> _EXERCISE GOAL_: Transcribe the material from its first line onward, ending with the line that contains "-.073, 'Y').build('rusty_tip', M_rust, ec)" and adding nothing beyond it.

> _COLLECTED MATERIAL_:
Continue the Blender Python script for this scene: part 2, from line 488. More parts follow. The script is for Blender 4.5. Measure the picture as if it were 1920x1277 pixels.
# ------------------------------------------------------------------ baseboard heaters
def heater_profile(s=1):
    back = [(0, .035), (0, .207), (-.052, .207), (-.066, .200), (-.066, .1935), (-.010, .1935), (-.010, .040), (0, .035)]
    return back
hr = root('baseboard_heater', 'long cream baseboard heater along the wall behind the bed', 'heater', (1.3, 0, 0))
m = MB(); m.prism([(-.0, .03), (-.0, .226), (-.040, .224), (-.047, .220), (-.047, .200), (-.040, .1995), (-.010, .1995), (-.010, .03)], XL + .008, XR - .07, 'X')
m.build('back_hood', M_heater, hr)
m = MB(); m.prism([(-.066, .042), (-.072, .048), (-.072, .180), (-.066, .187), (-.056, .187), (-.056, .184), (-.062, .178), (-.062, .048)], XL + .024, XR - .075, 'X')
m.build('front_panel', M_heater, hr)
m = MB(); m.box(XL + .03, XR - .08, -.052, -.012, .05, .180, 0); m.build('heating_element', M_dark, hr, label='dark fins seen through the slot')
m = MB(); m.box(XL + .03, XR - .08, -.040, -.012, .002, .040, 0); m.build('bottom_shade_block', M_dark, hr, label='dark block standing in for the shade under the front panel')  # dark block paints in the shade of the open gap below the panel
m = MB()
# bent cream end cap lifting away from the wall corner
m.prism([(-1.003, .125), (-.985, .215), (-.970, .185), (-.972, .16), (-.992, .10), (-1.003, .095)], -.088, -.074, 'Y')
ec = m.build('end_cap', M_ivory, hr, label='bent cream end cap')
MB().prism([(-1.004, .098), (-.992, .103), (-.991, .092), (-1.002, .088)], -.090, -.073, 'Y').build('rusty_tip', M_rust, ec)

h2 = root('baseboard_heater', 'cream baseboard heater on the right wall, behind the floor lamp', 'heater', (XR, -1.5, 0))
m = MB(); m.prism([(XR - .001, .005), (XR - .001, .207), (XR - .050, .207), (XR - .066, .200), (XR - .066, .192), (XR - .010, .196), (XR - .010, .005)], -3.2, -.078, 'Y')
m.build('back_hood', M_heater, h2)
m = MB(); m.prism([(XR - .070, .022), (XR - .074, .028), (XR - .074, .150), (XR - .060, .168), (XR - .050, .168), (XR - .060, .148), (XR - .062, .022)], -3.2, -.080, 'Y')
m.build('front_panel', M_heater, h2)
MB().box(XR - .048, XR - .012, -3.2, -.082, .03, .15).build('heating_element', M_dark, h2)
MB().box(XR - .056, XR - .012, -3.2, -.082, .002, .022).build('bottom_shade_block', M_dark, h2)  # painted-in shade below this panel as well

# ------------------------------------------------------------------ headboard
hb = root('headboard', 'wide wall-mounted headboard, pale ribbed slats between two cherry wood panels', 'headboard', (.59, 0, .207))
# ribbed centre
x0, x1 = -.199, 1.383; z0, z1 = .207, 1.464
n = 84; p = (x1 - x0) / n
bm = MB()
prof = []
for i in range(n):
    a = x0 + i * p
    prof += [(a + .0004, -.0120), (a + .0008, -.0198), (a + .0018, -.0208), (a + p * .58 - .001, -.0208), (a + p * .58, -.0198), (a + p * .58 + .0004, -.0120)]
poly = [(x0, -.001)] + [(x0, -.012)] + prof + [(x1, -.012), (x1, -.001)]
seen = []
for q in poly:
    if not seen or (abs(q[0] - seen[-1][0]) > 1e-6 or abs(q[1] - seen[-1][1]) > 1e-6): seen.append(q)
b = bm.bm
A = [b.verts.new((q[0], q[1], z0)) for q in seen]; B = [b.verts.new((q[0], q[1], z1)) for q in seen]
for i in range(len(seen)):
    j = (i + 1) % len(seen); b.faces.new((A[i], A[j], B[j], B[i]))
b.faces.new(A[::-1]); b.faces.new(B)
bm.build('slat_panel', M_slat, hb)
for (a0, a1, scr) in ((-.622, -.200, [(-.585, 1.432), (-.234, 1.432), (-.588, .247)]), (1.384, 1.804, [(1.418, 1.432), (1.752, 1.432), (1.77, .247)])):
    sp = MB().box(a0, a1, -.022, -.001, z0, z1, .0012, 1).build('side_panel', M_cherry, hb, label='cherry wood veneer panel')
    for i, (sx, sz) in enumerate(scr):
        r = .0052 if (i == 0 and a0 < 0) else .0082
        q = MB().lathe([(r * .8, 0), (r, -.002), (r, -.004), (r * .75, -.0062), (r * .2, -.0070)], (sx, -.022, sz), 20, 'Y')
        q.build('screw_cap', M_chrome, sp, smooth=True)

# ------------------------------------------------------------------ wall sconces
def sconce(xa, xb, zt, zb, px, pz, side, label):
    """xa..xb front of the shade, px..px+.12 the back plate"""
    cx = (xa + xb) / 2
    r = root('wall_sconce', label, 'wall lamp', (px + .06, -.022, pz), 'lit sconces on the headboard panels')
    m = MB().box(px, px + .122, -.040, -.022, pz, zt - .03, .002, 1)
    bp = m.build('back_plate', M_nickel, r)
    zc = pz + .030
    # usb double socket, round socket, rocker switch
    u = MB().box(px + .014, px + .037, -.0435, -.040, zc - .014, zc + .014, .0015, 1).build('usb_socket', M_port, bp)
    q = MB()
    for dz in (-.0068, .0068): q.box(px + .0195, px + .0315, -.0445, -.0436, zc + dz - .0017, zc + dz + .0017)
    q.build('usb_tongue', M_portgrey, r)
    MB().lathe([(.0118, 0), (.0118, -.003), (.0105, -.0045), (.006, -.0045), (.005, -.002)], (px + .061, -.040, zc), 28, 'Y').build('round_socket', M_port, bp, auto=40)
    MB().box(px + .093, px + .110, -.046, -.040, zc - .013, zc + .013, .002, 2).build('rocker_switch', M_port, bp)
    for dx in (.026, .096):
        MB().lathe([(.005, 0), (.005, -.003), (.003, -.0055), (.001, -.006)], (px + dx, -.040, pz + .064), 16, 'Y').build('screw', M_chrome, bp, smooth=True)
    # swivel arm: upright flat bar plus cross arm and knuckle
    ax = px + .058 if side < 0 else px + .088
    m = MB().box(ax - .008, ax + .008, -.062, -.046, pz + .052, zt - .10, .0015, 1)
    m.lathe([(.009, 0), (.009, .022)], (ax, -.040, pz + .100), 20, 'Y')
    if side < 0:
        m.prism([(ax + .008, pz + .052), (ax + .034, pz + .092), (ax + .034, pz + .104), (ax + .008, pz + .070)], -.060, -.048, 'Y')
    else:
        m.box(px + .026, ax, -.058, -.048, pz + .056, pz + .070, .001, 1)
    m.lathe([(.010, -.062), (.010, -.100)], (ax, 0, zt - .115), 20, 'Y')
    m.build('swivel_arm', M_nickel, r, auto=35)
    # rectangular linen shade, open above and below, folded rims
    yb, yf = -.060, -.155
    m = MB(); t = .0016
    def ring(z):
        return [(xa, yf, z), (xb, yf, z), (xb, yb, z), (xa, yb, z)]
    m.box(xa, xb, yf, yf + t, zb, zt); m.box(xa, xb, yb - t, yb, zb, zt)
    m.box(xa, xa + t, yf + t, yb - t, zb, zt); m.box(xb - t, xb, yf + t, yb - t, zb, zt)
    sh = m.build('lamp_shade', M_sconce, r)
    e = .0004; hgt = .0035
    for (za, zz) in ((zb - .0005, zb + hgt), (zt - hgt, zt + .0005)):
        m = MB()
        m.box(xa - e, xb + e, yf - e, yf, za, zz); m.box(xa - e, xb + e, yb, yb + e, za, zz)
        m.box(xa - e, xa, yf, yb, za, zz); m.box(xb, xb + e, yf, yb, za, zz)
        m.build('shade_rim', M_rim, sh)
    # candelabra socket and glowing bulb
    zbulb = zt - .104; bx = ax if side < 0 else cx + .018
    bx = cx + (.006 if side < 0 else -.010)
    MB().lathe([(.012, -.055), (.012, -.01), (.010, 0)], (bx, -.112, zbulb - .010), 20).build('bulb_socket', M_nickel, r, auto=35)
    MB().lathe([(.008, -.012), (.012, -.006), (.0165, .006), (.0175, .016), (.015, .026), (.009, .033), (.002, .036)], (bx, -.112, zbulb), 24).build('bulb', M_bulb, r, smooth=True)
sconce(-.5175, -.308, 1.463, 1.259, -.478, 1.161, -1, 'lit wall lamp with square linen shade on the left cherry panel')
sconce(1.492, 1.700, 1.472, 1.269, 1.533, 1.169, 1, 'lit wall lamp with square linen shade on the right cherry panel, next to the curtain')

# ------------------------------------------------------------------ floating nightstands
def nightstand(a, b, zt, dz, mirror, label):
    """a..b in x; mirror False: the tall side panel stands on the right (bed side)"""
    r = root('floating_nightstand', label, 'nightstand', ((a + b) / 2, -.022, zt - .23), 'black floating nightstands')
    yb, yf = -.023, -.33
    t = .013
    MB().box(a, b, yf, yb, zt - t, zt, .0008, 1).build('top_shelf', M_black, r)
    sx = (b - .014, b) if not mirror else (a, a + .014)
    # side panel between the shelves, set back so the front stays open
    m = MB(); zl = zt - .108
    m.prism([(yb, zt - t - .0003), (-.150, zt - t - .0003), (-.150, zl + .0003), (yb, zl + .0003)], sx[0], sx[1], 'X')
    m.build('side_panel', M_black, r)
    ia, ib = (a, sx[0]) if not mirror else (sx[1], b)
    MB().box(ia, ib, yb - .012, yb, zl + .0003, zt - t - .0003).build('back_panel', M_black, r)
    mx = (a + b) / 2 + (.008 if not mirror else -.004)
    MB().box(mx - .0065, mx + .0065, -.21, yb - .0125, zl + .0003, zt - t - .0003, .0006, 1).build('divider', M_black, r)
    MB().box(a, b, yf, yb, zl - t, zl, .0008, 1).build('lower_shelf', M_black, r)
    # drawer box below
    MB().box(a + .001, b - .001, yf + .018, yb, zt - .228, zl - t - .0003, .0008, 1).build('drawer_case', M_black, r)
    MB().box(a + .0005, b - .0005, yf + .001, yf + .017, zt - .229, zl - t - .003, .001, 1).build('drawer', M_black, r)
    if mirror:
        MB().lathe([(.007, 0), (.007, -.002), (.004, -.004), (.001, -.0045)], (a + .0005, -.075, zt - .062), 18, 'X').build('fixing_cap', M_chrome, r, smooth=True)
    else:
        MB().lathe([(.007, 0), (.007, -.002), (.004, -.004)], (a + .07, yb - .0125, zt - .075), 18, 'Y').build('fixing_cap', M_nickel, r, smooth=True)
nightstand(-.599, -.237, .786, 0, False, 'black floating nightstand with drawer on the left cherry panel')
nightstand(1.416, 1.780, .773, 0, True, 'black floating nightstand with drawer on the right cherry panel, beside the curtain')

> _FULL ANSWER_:
Continue the Blender Python script for this scene: part 2, from line 488. More parts follow. The script is for Blender 4.5. Measure the picture as if it were 1920x1277 pixels.
# ------------------------------------------------------------------ baseboard heaters
def heater_profile(s=1):
    back = [(0, .035), (0, .207), (-.052, .207), (-.066, .200), (-.066, .1935), (-.010, .1935), (-.010, .040), (0, .035)]
    return back
hr = root('baseboard_heater', 'long cream baseboard heater along the wall behind the bed', 'heater', (1.3, 0, 0))
m = MB(); m.prism([(-.0, .03), (-.0, .226), (-.040, .224), (-.047, .220), (-.047, .200), (-.040, .1995), (-.010, .1995), (-.010, .03)], XL + .008, XR - .07, 'X')
m.build('back_hood', M_heater, hr)
m = MB(); m.prism([(-.066, .042), (-.072, .048), (-.072, .180), (-.066, .187), (-.056, .187), (-.056, .184), (-.062, .178), (-.062, .048)], XL + .024, XR - .075, 'X')
m.build('front_panel', M_heater, hr)
m = MB(); m.box(XL + .03, XR - .08, -.052, -.012, .05, .180, 0); m.build('heating_element', M_dark, hr, label='dark fins seen through the slot')
m = MB(); m.box(XL + .03, XR - .08, -.040, -.012, .002, .040, 0); m.build('bottom_shade_block', M_dark, hr, label='dark block standing in for the shade under the front panel')  # dark block paints in the shade of the open gap below the panel
m = MB()
# bent cream end cap lifting away from the wall corner
m.prism([(-1.003, .125), (-.985, .215), (-.970, .185), (-.972, .16), (-.992, .10), (-1.003, .095)], -.088, -.074, 'Y')
ec = m.build('end_cap', M_ivory, hr, label='bent cream end cap')
MB().prism([(-1.004, .098), (-.992, .103), (-.991, .092), (-1.002, .088)], -.090, -.073, 'Y').build('rusty_tip', M_rust, ec)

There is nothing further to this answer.